Joy Writing: Learning leadership styles through the futuristic mindset of ‘Star Trek’
by JOYANNA LOVE Banner Senior Staff Writer
Aug 24, 2014 | 447 views | 0 0 comments | 11 11 recommendations | email to a friend | print
I’ve always been intrigued by “Star Trek.”

When I watched the original television show’s episodes and the later movies with my dad, he explained the history of just how ahead of its time the show was. Forget that it happened in a spaceship even before a man had landed on the moon.

The original “Star Trek” TV show was also socially and culturally ahead of its time. An African-American female cast in a leadership role in television or in movies was not seen much in that day. The original series also had more cultural diversity than any of the others — a Russian, an Asian and a Scot.

Thanks to my husband, I have been on a “Star Trek” kick for months.

At this point in our marriage, Jeremy and I have watched one season of “Star Trek: The Next Generation,” three seasons of “Star Trek: Enterprise,” a season of “Star Trek: Deep Space Nine” and three seasons of “Star Trek: Voyager.”

“Voyager” is his favorite, and I must agree it is mine too. I think it’s his most-liked because it lends itself to in-depth analysis of the characters from a psychological point of view.

Throughout each episode we talk, trying to figure out the crazy twists and turns and analyzing the characters. There are of course some episodes I like better than others. As with any show, there are those scenes I wish were left out.

Watching “Star Trek” is like reading Dr. Seuss — what you see on the surface is often a window to a commentary on society. Throughout its various versions, social equality, slavery, discrimination, AIDS, drug addiction, oppressive governments, religious terrorists and ethical issues relating to life and technology are explored. Although not explicitly mentioned, each of these social issues appears in at least one episode.

Countless episodes expound on what happens when a stronger and a weaker society collide.

No matter what I’m watching, “Star Trek” or otherwise, I often look for a bigger meaning, an application to real life.

Leadership styles of the captains are a repeated conversational theme. Jeremy finds both “Next Generation” captain Jean-Luc Picard and original series captain James Kirk cocky and arrogant, but finds Deep Space Nine’s Benjamin Sisko to be the worst. (Although he does admit, Picard gets better as his series progresses.)

I see Sisko as a tough leader. In his shows I’ve seen so, far he is hard line and strict. An old friend and his son are the only ones that see a softer side of the man. He is a leader whose command starts out of chaos, and to ensure things go well he keeps an arm’s distance and unwavering rules.

Kirk is cocky, but the way he cheats death throughout the show keeps the watcher guessing.

Voyager’s Capt. Kathryn Janeway is forced to have closer relationships with her crew and becomes a motherly figure to many.

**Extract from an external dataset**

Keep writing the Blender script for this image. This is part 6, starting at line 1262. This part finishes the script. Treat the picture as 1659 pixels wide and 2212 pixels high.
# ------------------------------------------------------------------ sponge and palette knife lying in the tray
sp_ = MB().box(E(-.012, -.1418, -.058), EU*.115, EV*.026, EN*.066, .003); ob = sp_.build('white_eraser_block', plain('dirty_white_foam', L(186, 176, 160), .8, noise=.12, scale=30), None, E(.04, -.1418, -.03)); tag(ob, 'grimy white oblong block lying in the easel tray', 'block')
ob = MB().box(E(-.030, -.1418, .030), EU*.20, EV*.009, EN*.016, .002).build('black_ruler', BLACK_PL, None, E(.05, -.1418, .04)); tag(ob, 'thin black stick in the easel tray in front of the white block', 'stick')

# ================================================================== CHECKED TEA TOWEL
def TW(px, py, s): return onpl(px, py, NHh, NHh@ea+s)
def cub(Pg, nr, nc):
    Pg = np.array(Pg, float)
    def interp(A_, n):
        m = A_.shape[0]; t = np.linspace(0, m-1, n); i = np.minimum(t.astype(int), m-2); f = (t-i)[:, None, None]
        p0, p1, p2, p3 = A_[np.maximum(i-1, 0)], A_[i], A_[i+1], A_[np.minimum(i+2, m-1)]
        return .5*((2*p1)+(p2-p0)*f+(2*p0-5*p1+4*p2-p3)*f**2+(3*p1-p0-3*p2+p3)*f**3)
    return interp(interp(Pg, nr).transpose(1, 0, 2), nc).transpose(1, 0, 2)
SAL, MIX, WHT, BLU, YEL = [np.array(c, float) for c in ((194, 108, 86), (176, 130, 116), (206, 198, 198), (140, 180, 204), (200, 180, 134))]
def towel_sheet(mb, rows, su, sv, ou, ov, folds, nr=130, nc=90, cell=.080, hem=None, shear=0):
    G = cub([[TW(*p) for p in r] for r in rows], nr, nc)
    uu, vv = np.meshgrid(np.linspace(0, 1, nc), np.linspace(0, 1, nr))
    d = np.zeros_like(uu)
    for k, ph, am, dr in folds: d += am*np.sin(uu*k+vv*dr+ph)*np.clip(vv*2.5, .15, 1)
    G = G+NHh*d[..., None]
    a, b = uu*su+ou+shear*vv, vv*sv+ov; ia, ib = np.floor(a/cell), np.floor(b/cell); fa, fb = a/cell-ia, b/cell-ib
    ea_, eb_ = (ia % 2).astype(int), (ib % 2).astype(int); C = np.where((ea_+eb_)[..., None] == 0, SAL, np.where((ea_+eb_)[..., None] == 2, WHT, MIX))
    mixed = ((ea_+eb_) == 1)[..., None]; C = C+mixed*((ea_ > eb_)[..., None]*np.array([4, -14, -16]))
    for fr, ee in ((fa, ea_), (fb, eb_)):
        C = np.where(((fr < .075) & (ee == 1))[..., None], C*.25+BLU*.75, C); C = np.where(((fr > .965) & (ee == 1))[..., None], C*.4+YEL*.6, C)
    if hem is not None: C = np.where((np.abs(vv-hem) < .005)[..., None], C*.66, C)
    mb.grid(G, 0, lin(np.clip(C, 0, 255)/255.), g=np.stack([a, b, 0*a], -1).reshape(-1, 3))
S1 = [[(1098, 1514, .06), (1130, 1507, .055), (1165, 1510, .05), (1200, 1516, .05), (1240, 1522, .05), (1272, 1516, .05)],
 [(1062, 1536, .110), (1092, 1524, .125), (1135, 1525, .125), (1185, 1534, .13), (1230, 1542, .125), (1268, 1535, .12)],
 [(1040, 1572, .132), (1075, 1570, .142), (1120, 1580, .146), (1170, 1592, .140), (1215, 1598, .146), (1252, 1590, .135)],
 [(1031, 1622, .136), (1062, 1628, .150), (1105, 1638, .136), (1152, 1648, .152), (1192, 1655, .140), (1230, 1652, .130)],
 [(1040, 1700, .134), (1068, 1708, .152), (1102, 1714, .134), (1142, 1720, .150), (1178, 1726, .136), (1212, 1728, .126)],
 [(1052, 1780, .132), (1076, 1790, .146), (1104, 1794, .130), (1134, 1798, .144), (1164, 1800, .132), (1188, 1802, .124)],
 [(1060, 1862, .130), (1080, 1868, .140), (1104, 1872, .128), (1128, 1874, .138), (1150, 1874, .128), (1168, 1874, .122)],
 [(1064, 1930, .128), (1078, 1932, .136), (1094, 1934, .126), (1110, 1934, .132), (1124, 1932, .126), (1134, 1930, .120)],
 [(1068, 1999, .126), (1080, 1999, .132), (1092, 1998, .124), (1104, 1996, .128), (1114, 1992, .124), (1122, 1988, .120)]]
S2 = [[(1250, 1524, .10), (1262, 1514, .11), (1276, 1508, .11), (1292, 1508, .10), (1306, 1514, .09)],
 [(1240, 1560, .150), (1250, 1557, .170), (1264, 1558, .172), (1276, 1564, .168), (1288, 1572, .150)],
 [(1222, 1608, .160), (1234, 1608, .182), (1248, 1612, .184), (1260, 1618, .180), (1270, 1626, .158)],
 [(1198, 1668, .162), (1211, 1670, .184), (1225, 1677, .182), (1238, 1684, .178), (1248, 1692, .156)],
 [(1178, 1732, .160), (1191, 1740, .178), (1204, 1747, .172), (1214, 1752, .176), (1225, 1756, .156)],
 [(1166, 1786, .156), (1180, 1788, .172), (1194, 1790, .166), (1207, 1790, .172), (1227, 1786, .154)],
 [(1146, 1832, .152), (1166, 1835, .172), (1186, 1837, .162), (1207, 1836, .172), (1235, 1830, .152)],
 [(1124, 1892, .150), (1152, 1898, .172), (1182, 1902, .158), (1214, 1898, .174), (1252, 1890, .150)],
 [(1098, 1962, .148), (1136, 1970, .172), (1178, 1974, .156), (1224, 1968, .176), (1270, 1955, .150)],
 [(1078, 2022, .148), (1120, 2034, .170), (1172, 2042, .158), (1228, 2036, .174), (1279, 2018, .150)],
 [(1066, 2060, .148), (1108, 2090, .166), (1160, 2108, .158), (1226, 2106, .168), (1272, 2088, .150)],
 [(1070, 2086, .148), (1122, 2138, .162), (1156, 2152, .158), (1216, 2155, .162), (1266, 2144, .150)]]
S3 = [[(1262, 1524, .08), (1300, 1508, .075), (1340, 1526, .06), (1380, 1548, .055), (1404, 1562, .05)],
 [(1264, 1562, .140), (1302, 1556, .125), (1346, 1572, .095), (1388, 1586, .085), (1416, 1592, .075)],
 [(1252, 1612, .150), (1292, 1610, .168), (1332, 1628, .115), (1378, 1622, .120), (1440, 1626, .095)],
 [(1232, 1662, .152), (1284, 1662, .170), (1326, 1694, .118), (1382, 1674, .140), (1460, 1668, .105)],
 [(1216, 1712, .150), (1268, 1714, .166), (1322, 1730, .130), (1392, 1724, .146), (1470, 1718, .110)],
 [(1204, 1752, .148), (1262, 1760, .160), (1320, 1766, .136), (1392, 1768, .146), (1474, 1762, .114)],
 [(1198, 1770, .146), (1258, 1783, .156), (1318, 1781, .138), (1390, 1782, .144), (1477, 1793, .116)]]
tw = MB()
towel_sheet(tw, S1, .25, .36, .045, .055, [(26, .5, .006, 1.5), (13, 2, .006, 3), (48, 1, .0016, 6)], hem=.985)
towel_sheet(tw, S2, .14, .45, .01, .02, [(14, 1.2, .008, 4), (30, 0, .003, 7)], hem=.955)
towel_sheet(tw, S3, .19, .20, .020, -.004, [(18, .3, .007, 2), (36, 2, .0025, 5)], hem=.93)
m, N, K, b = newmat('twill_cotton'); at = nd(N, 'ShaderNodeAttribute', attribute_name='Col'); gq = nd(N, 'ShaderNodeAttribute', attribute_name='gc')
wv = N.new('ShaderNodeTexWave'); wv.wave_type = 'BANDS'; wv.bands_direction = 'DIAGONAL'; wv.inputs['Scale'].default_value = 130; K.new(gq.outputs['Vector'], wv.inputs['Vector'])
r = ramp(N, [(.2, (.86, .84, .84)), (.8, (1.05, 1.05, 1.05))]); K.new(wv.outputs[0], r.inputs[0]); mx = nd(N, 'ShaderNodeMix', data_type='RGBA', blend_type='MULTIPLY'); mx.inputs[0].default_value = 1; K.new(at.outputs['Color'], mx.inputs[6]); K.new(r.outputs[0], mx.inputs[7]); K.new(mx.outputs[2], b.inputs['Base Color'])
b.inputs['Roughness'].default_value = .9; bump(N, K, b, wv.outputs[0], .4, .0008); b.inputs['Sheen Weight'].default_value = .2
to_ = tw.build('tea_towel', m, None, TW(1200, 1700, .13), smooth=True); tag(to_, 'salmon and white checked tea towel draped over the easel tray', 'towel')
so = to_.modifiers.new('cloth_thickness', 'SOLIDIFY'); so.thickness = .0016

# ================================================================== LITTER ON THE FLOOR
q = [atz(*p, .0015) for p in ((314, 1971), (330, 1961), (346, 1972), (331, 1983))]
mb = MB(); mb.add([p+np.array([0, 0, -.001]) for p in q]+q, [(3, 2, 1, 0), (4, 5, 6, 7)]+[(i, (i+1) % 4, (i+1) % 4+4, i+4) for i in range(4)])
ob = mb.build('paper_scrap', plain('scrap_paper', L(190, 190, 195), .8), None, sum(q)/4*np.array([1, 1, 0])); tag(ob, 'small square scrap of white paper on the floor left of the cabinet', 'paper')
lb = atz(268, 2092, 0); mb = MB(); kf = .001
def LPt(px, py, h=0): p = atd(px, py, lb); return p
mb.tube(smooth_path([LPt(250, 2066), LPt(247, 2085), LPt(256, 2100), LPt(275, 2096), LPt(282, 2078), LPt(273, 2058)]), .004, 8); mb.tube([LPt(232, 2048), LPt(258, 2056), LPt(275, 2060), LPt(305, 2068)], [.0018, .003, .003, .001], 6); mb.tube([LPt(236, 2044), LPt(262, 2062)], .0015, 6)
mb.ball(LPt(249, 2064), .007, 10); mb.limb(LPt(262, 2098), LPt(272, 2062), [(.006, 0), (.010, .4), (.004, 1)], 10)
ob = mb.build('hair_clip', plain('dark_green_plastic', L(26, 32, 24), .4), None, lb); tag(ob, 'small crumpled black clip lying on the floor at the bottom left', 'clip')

Where Sisko embraces regulations to bring order to the chaos, Janeway embraces being flexible and maintaining order by maintaining trust. Janeway often looks to her team for solutions.

Enterprise Capt. Jonathan Archer has a “never-give-up” mentality, much like Kirk. Archer shows good leadership as he puts his own life on the line to save his crew and humanity countless times throughout the series. Also like Kirk, his stubbornness gets him into trouble.

A confident person knows that admitting an idea didn’t work does not make them a failure. A stubborn person will always hold that the idea would have worked if something had been just a little different.

Positive stubbornness is called determination. A determined person has a goal and will work to overcome any obstacle that gets in their way. A good leader can be determined, confident and still look to others for help.

A confident leader knows there are benefits to having wise counselors with them.

I like a team approach to leadership. Yes, there needs to be someone in charge who makes the ultimate decision, but I appreciate people who ask for input.

Whenever I am in a leadership position, I like hearing input from others. I need people I can bounce ideas off of and talk with about plans. Every leader needs a sounding board.

Being in leadership is not always an easy thing to embrace. Many times I have simply fallen into leadership because an opportunity came and no one else was interested. Someone with leadership skills cannot run from leading. If they do not see the potential, often others will, and will ask them to lead.